===== Collected material =====

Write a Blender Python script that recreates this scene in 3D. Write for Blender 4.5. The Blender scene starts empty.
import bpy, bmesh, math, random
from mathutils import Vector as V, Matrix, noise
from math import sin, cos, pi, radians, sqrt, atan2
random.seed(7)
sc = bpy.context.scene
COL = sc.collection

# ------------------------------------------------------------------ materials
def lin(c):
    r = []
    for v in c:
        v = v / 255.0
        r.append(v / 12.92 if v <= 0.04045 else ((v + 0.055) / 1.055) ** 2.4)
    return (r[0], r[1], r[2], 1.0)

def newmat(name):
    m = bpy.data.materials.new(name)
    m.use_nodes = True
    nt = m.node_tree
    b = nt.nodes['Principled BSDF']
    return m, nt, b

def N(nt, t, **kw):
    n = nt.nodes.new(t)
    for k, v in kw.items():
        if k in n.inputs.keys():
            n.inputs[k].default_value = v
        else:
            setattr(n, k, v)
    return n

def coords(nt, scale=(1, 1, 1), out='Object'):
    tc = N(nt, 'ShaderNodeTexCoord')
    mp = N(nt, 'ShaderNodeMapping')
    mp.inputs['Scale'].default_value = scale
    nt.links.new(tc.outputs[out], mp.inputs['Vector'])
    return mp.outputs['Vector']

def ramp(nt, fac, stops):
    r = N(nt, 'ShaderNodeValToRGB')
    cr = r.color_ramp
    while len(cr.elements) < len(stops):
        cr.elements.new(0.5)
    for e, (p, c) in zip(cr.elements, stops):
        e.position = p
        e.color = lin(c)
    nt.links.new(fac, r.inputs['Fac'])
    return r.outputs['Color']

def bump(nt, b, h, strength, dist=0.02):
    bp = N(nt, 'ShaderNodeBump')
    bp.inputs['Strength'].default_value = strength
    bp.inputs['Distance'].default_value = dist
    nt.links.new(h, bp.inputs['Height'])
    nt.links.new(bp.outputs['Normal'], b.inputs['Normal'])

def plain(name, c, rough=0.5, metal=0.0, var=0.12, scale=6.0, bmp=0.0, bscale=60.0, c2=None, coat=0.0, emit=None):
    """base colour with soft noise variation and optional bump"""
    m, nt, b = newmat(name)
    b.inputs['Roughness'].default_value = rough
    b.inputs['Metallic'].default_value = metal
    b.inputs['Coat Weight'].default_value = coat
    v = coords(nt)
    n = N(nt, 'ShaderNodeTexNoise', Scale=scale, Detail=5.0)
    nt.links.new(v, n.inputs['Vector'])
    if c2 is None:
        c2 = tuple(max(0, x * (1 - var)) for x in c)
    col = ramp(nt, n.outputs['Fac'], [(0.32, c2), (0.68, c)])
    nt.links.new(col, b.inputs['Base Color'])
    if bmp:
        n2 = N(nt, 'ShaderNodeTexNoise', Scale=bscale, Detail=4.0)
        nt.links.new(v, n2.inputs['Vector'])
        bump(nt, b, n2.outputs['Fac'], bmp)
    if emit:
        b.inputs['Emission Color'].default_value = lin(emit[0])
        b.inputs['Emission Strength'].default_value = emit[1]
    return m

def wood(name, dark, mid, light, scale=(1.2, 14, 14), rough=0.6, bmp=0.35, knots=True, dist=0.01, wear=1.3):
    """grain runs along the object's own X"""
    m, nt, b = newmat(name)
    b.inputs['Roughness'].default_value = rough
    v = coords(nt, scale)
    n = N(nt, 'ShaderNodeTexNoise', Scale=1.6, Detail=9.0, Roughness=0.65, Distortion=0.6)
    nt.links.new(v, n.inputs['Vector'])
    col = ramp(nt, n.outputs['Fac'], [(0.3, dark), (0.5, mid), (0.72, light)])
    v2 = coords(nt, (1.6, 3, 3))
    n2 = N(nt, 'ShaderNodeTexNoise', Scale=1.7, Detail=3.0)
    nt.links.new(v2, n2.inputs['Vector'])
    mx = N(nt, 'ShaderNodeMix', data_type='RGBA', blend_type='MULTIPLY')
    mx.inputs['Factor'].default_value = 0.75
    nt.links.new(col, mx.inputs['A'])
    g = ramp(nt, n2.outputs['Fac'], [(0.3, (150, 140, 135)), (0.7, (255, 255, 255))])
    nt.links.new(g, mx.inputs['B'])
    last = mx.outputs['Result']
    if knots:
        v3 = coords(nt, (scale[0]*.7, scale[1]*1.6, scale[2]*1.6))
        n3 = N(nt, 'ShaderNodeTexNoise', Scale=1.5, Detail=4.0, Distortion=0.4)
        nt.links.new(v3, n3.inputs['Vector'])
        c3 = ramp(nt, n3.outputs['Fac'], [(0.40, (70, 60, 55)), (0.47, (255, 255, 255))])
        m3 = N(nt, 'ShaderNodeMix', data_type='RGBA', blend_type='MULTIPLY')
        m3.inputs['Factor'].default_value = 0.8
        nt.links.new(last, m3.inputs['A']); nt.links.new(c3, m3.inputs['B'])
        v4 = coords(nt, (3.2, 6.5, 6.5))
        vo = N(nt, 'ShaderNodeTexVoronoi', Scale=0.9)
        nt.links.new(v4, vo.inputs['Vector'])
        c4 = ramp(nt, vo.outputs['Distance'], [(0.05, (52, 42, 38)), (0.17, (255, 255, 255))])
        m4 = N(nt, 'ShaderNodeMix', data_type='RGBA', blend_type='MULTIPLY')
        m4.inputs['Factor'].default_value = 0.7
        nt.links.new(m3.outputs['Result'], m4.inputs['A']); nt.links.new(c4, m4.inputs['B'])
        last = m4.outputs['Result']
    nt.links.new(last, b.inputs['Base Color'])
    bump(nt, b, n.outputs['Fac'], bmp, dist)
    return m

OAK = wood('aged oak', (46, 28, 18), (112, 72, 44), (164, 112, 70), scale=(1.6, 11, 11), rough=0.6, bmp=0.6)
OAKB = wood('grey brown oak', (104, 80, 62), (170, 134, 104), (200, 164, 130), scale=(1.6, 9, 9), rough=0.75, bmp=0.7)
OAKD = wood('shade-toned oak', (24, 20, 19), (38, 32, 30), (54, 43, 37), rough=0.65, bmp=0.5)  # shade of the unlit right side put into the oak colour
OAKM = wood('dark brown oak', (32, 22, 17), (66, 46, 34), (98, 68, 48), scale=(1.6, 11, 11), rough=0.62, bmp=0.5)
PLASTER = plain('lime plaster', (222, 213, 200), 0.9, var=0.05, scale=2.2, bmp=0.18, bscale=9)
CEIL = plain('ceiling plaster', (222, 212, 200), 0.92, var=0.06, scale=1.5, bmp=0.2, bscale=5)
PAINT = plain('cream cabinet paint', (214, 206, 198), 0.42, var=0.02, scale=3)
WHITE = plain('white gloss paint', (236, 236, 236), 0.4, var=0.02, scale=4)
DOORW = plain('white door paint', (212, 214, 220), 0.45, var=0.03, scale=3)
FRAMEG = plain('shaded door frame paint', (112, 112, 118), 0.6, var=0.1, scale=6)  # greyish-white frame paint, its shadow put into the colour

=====

The lines from the top of the data above down to the line containing "return m, nt, b" are to be copied exactly; no other line should appear.

Expected output:
Write a Blender Python script that recreates this scene in 3D. Write for Blender 4.5. The Blender scene starts empty.
import bpy, bmesh, math, random
from mathutils import Vector as V, Matrix, noise
from math import sin, cos, pi, radians, sqrt, atan2
random.seed(7)
sc = bpy.context.scene
COL = sc.collection

# ------------------------------------------------------------------ materials
def lin(c):
    r = []
    for v in c:
        v = v / 255.0
        r.append(v / 12.92 if v <= 0.04045 else ((v + 0.055) / 1.055) ** 2.4)
    return (r[0], r[1], r[2], 1.0)

def newmat(name):
    m = bpy.data.materials.new(name)
    m.use_nodes = True
    nt = m.node_tree
    b = nt.nodes['Principled BSDF']
    return m, nt, b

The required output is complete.